The request. Reproduce the listing below exactly, beginning with its first line and ending with the line that holds "R = math.radians"; pictures are not part of the copy.
□ □ □ □ □ □ □
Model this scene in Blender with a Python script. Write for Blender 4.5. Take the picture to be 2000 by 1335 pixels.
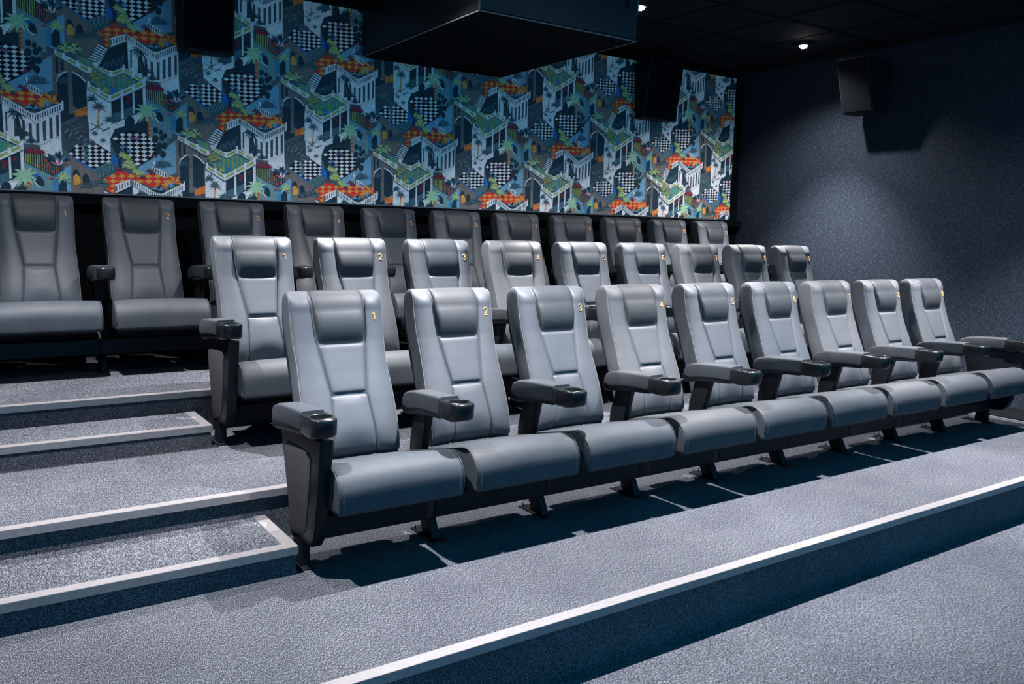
import bpy, bmesh, math, random
from mathutils import Vector, Matrix
random.seed(7)
for o in list(bpy.data.objects): bpy.data.objects.remove(o)
scene = bpy.context.scene
COLL = scene.collection
R = math.radians

# ------------------------------------------------------------------ camera
def make_camera():
    yaw, pitch, roll = R(34.175), R(-7.325), R(1.251)
    f = 1619.08
    fwd = Vector((math.sin(yaw)*math.cos(pitch), math.cos(yaw)*math.cos(pitch), math.sin(pitch)))
    right = Vector((math.cos(yaw), -math.sin(yaw), 0)); up = right.cross(fwd)
    r2 = math.cos(roll)*right + math.sin(roll)*up
    u2 = -math.sin(roll)*right + math.cos(roll)*up
    m = Matrix((r2, u2, -fwd)).transposed().to_4x4()
    m.translation = Vector((-1.5175, -3.0695, 1.2978))
    cd = bpy.data.cameras.new('camera'); cd.sensor_width = 36.0; cd.lens = 36.0*f/2000.0
    cd.clip_start = 0.05; cd.clip_end = 100
    co = bpy.data.objects.new('camera', cd); COLL.objects.link(co); co.matrix_world = m
    scene.camera = co
make_camera()

# ------------------------------------------------------------------ world, exposure
world = bpy.data.worlds.new('world'); scene.world = world; world.use_nodes = True
bg = world.node_tree.nodes['Background']
bg.inputs[0].default_value = (0.04, 0.53, 1.0, 1); bg.inputs[1].default_value = 0.70  # unseen teal fill light, entering where ceiling and side walls stop short
scene.view_settings.view_transform = 'Standard'; scene.view_settings.look = 'None'
scene.view_settings.gamma = 1.0; scene.view_settings.use_curve_mapping = False
scene.view_settings.exposure = 1.0

# lamp settings used by the downlight builder
LIGHT_Z = 3.01            # ceiling
LENS_Z = 2.88             # lamp lenses, a little below it
LIGHT_X = (-1.06, 0.73, 2.52, 4.31)
LIGHT_Y = {'front': -0.32, 'rear': 1.395}
BEAM_W = {'front': 740.0, 'rear': 600.0}
SPILL_W = {'front': 50.0, 'rear': 120.0}
BEAM_DEG, SPILL_DEG = {'front': 80.0, 'rear': 76.0}, 136.0
LIGHT_COL = (1.0, 0.955, 0.965)
SPILL_COL = (1.0, 0.96, 0.95)
DIM = (0.70, 1.0, 1.0, 1.15)       # the aisle lamps are turned down
LAMP_AT = {('rear', 3): (4.74, 1.735, 2.992)}   # the lamp by the side wall sits flush in the ceiling

# ------------------------------------------------------------------ helpers
def obj(name, me, mat=None, parent=None, kind=None):
    o = bpy.data.objects.new(name, me); COLL.objects.link(o)
    if mat is not None and me is not None and not me.materials: me.materials.append(mat)
    if parent is not None: o.parent = parent
    if kind: o['kind'] = kind
    return o
def tag(o, label, cat=None, group=None, kind=None):
    o['label'] = label
    if cat: o['category'] = cat
    if group: o['group'] = group
    if kind: o['kind'] = kind
    return o
def empty(name, loc=(0,0,0)):
    o = bpy.data.objects.new(name, None); COLL.objects.link(o); o.location = loc
    o.empty_display_size = 0.1
    return o
def mesh(name, verts, faces, smooth=False):
    me = bpy.data.meshes.new(name); me.from_pydata([tuple(v) for v in verts], [], faces)
    bm = bmesh.new(); bm.from_mesh(me)
    bmesh.ops.recalc_face_normals(bm, faces=bm.faces); bm.to_mesh(me); bm.free()
    if smooth: me.polygons.foreach_set('use_smooth', [True]*len(me.polygons))
    me.update(); return me
def box_me(name, x0, x1, y0, y1, z0, z1, bev=0.0, seg=2):
    bm = bmesh.new()
    bmesh.ops.create_cube(bm, size=1.0)
    for v in bm.verts:
        v.co = Vector(((x0+x1)/2+v.co.x*(x1-x0), (y0+y1)/2+v.co.y*(y1-y0), (z0+z1)/2+v.co.z*(z1-z0)))
    if bev > 0: bmesh.ops.bevel(bm, geom=list(bm.edges), offset=bev, segments=seg, affect='EDGES', profile=0.5)
    me = bpy.data.meshes.new(name); bm.to_mesh(me); bm.free(); return me
def prism_me(name, prof, x0, x1, bev=0.0, seg=2, axis='x'):
    """profile of (y, z) pairs pushed along x; bevelled on request"""
    bm = bmesh.new(); a = []; b = []
    for (y, z) in prof:
        a.append(bm.verts.new((x0, y, z))); b.append(bm.verts.new((x1, y, z)))
    n = len(prof)
    bm.faces.new(a); bm.faces.new(b[::-1])
    for i in range(n): bm.faces.new((a[i], b[i], b[(i+1) % n], a[(i+1) % n]))
    bmesh.ops.recalc_face_normals(bm, faces=bm.faces)
    if bev > 0:
        es = [e for e in bm.edges if abs(e.verts[0].co.x-e.verts[1].co.x) < 1e-6]
        bmesh.ops.bevel(bm, geom=es, offset=bev, segments=seg, affect='EDGES', profile=0.5)
    me = bpy.data.meshes.new(name); bm.to_mesh(me); bm.free(); return me
def smooth(me, ang=40):
    me.polygons.foreach_set('use_smooth', [True]*len(me.polygons))
    bm = bmesh.new(); bm.from_mesh(me)
    for e in bm.edges:
        e.smooth = not (len(e.link_faces) == 2 and e.calc_face_angle(0) > R(ang))
    bm.to_mesh(me); bm.free(); return me
def tube_me(name, pts, r, n=6, closed=False):
    V = []; F = []; m = len(pts)
    pts = [Vector(p) for p in pts]
    for i, p in enumerate(pts):
        if closed: t = pts[(i+1) % m]-pts[i-1]
        else: t = pts[min(i+1, m-1)]-pts[max(i-1, 0)]
        t.normalize(); ref = Vector((1, 0, 0)) if abs(t.x) < .8 else Vector((0, 1, 0))
        u = t.cross(ref).normalized(); w = t.cross(u)
        for k in range(n):
            a = 2*math.pi*k/n; V.append(p+u*r*math.cos(a)+w*r*math.sin(a))
    for i in range(m if closed else m-1):
        j = (i+1) % m
        for k in range(n): F.append((i*n+k, i*n+(k+1) % n, j*n+(k+1) % n, j*n+k))
    if not closed: F += [tuple(range(n))[::-1], tuple(range((m-1)*n, m*n))]
    return mesh(name, V, F, True)
def join_me(name, mes):
    V = []; F = []
    for me in mes:
        b = len(V); V += [v.co.copy() for v in me.vertices]; F += [tuple(b+i for i in p.vertices) for p in me.polygons]
        bpy.data.meshes.remove(me)
    return mesh(name, V, F)
def lerp_tab(tab, z):
    if z <= tab[0][0]: return tab[0][1]
    for (a, u), (b, v) in zip(tab, tab[1:]):
        if z <= b:
            t = (z-a)/(b-a); return u+(v-u)*t
    return tab[-1][1]
def sstep(a, b, x):
    t = min(1, max(0, (x-a)/(b-a))); return t*t*(3-2*t)

# ------------------------------------------------------------------ materials
def new_mat(name):
    m = bpy.data.materials.new(name); m.use_nodes = True
    nt = m.node_tree; return m, nt, nt.nodes['Principled BSDF']
def link(nt, a, b): nt.links.new(a, b)
def tex(nt, kind, **kw):
    n = nt.nodes.new(kind)
    for k, v in kw.items():
        if k in n.inputs: n.inputs[k].default_value = v
        else: setattr(n, k, v)
    return n
def coords(nt, scale=(1, 1, 1), rot=(0, 0, 0), which='Object'):
    tc = nt.nodes.new('ShaderNodeTexCoord'); mp = nt.nodes.new('ShaderNodeMapping')
    mp.inputs['Scale'].default_value = scale; mp.inputs['Rotation'].default_value = rot
    link(nt, tc.outputs[which], mp.inputs[0]); return mp.outputs[0]
def ramp(nt, fac, stops):
    r = nt.nodes.new('ShaderNodeValToRGB'); e = r.color_ramp.elements
    while len(e) < len(stops): e.new(0.5)
    for el, (p, c) in zip(e, stops):
        el.position = p; el.color = (c[0], c[1], c[2], 1)
    link(nt, fac, r.inputs[0]); return r.outputs[0]
def bump(nt, h, p, strength, dist):
    b = nt.nodes.new('ShaderNodeBump'); b.inputs['Strength'].default_value = strength
    b.inputs['Distance'].default_value = dist
    link(nt, h, b.inputs['Height']); link(nt, b.outputs[0], p.inputs['Normal'])
def plain(name, col, rough=0.5, metal=0.0, spec=0.5):
    m, nt, p = new_mat(name)
    p.inputs['Base Color'].default_value = (*col, 1); p.inputs['Roughness'].default_value = rough
    p.inputs['Metallic'].default_value = metal; p.inputs['Specular IOR Level'].default_value = spec
    n = tex(nt, 'ShaderNodeTexNoise', Scale=60.0, Detail=3.0); link(nt, coords(nt), n.inputs['Vector'])
    c = ramp(nt, n.outputs[0], [(0.3, [x*.9 for x in col]), (0.7, [min(1, x*1.1) for x in col])])
    link(nt, c, p.inputs['Base Color']); return m
def leather_mat(name, lo, hi, rough, spec=0.34):
    m, nt, p = new_mat(name)
    n = tex(nt, 'ShaderNodeTexNoise', Scale=9.0, Detail=5.0); link(nt, coords(nt), n.inputs['Vector'])
    c = ramp(nt, n.outputs[0], [(0.3, lo), (0.7, hi)])
    oi = nt.nodes.new('ShaderNodeAttribute'); oi.attribute_type = 'OBJECT'; oi.attribute_name = 'tint'
    tint = ramp(nt, oi.outputs['Fac'], [(0.0, (0.94, 1.0, 1.05)), (0.5, (1.0, 1.0, 1.0)), (1.0, (1.08, 1.0, 0.93))])
    mx = nt.nodes.new('ShaderNodeMix'); mx.data_type = 'RGBA'; mx.blend_type = 'MULTIPLY'; mx.inputs[0].default_value = 1
    link(nt, c, mx.inputs[6]); link(nt, tint, mx.inputs[7]); link(nt, mx.outputs[2], p.inputs['Base Color'])
    p.inputs['Roughness'].default_value = rough; p.inputs['Specular IOR Level'].default_value = spec
    v = tex(nt, 'ShaderNodeTexVoronoi', Scale=420.0); link(nt, coords(nt), v.inputs['Vector'])
    bump(nt, v.outputs['Distance'], p, 0.12, 0.0015)
    return m
def carpet_mat():
    m, nt, p = new_mat('carpet')
    a = tex(nt, 'ShaderNodeTexNoise', Scale=1.0, Detail=2.0, Roughness=0.6); link(nt, coords(nt, (340, 120, 260), (0, 0, R(18))), a.inputs['Vector'])
    b = tex(nt, 'ShaderNodeTexNoise', Scale=2.3, Detail=4.0); link(nt, coords(nt), b.inputs['Vector'])
    c1 = ramp(nt, a.outputs[0], [(0.35, (0.006, 0.008, 0.012)), (0.50, (0.035, 0.039, 0.048)), (0.66, (0.140, 0.150, 0.172))])
    c2 = ramp(nt, b.outputs[0], [(0.3, (0.70, 0.71, 0.76)), (0.7, (1.0, 1.0, 1.0))])
    mx = nt.nodes.new('ShaderNodeMix'); mx.data_type = 'RGBA'; mx.blend_type = 'MULTIPLY'; mx.inputs[0].default_value = 1
    link(nt, c1, mx.inputs[6]); link(nt, c2, mx.inputs[7]); link(nt, mx.outputs[2], p.inputs['Base Color'])
    p.inputs['Roughness'].default_value = 0.95; p.inputs['Specular IOR Level'].default_value = 0.15
    bump(nt, a.outputs[0], p, 0.6, 0.006); return m
def fabric_mat():
    m, nt, p = new_mat('wall_fabric')
    a = tex(nt, 'ShaderNodeTexNoise', Scale=1.0, Detail=2.0); link(nt, coords(nt, (60, 240, 34)), a.inputs['Vector'])
    b = tex(nt, 'ShaderNodeTexNoise', Scale=1.0, Detail=2.0); link(nt, coords(nt, (60, 32, 240)), b.inputs['Vector'])
    mul = nt.nodes.new('ShaderNodeMath'); mul.operation = 'MAXIMUM'
    link(nt, a.outputs[0], mul.inputs[0]); link(nt, b.outputs[0], mul.inputs[1])
    c = ramp(nt, mul.outputs[0], [(0.45, (0.004, 0.008, 0.014)), (0.62, (0.015, 0.022, 0.036)), (0.78, (0.062, 0.080, 0.115))])
    link(nt, c, p.inputs['Base Color']); p.inputs['Roughness'].default_value = 0.9
    p.inputs['Specular IOR Level'].default_value = 0.2
    bump(nt, mul.outputs[0], p, 0.35, 0.003); return m
def emit_mat(name, col, s):
    m = bpy.data.materials.new(name); m.use_nodes = True; nt = m.node_tree; nt.nodes.clear()
    e = nt.nodes.new('ShaderNodeEmission'); o = nt.nodes.new('ShaderNodeOutputMaterial')
    e.inputs[0].default_value = (*col, 1); e.inputs[1].default_value = s; link(nt, e.outputs[0], o.inputs[0]); return m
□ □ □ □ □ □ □
Output.
Model this scene in Blender with a Python script. Write for Blender 4.5. Take the picture to be 2000 by 1335 pixels.
import bpy, bmesh, math, random
from mathutils import Vector, Matrix
random.seed(7)
for o in list(bpy.data.objects): bpy.data.objects.remove(o)
scene = bpy.context.scene
COLL = scene.collection
R = math.radians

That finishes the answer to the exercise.